Congruence - Top quality, accredited people development specialists

Would't it be nice if everyone practised common decency?

[A gentle note to the sensitive: Please don't take this article personally, it wasn't meant for you - it's for someone else you may know...]

We are to a very large extent a product of our conditioning as children. This is adjusted by events and lessons that impact us as we grow up. But by and large our habits tend to kick in and guide our daily behaviour. This is sometimes beneficial, but in certain instances can prove disastrous. There are countless examples of this in various contexts - an example is if you have had occasion to entertain someone at substantial trouble and expense without the decency of a "thank you" afterwards, or made an arrangement with a friend, acquaintance, business associate or prospect and been stood up.

Different people tend to place different "weightings" or importance on different things, sometimes resulting in a feeling of being let down when others do not meet our expectations.

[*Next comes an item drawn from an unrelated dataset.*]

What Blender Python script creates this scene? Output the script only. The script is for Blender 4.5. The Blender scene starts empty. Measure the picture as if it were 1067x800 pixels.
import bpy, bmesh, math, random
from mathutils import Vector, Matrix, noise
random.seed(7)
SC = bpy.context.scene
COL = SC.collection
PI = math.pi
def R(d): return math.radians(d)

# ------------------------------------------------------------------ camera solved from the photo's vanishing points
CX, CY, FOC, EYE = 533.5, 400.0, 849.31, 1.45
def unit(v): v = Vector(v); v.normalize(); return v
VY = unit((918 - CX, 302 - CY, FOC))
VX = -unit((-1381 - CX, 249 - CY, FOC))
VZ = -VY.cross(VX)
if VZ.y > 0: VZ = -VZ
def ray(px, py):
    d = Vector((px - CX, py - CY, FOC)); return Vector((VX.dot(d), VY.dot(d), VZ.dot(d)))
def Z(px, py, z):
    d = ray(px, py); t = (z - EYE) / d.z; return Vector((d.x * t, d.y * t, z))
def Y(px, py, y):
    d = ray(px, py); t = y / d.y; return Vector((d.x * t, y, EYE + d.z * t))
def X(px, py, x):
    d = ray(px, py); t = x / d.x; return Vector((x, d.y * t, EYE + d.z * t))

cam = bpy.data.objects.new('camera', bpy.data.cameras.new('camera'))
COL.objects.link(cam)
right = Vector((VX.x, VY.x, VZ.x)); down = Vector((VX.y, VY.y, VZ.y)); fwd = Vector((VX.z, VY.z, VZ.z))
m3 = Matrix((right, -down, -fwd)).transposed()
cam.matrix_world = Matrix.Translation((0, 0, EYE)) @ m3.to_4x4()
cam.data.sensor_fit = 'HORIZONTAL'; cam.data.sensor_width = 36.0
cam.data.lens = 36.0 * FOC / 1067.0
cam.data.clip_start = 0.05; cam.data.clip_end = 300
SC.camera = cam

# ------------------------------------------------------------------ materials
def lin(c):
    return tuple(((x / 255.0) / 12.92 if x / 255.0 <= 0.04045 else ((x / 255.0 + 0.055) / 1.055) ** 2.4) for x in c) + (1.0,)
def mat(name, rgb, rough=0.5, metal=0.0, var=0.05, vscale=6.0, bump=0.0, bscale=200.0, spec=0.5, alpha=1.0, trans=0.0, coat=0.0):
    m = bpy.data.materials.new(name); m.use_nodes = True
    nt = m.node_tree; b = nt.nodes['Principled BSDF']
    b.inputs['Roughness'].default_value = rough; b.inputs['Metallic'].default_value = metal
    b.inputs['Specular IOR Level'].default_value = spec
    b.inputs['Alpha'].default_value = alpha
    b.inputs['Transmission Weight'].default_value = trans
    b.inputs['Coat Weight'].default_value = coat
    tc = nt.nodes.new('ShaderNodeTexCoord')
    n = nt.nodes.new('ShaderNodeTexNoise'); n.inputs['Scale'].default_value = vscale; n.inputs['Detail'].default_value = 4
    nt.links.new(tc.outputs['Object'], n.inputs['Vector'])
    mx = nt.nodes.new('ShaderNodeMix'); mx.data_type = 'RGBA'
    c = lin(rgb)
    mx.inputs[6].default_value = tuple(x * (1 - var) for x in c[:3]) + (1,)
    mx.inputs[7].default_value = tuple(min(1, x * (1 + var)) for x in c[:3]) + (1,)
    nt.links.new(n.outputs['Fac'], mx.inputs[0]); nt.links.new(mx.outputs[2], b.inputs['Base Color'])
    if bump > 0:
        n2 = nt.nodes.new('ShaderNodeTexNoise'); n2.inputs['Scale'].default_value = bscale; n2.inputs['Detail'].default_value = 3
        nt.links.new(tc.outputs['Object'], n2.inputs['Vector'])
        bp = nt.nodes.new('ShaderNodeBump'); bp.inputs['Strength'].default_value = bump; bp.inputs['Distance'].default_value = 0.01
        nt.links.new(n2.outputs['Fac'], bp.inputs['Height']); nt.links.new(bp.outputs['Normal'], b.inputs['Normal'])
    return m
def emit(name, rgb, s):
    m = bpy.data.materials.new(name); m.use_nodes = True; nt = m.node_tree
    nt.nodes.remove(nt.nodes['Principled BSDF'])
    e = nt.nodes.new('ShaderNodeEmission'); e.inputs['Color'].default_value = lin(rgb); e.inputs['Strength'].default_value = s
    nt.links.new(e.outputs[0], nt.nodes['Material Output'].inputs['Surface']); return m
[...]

Reality is that some of the finer touches of "common decency" were never conditioned into some of the nicest people we know. It follows then that a check list of common etiquette may prove useful (not for you, of course - just to pass on to those who need it). Here are 10 suggestions:

  1. When someone has "spoilt" you, phone or email and thank afterwards - or even better, send a handwritten card or note.
  2. Try to reply to personalised emails (exclude newsletters from this suggestion). Acknowledging is very powerful. Conversely your failure to acknowledge an email from a client could be construed as rudeness, and may encourage them to take their business elsewhere.
  3. If you are unable to make an appointment and need to postpone or cancel, phone and let the person know as soon as possible. Their time is just as valuable as yours - eveyone has just 24 hours in every day and would like to use their time efficiently.
  4. If you are running more than 5 minutes late, make a call (or send a SMS) to let them know or ask someone reliable to do it for you. If you have agreed to meet someone on neutral ground, do your best to be on time. We've all experienced the frustration of making the effort to be on time and then having to wait 20 minutes in no-man's land - no fun at all. It's even more annoying if they don't show up at all!
  5. When someone has come to see you at your offices and they are on time, it is unacceptable to keep them waiting. If they are early, they will expect to only be seen at the appointed time, but if you can accommodate them, it's a nice gesture to do so.
  6. If you have been involved in any kind of dispute and discover that you were wrong, utter the magic words "I'm sorry, I made a mistake." Even computers, that are not supposed to make mistakes, do. Being human, it is easy to miss a step as so much is demanded of us - so give yourself a break!
  7. Do not pester. If someone says no - it usually means no. If you then get stood up because you wouldn't take no for an answer, then learn to be philisophical about your let-down.
  8. Do what you say you will do. If you find you won't be able to, then say so.
  9. Last minute cancellations are bad form and give the impression of being uncaring and disorganised. It's much better to say "no" up front than mess someone around.
  10. I always try and confirm appointments on the day - this confirms not only that I am still coming, but that I expect them to be ready for me when I arrive.

All this is obvious, isn't it? And we all do these things all the time, right? Perhaps we can get a bit caught up in our own self importance from time to time. I remember a meeting many years ago with a Managing Director of a large company who quipped light heartedly "Last Saturday night my wife reminded me that I may be the MD at the office but that doesn't apply at home. Now pick up that dishcloth and dry the darn dishes!"

Wouldn't it be great if everyone would follow these basic principles?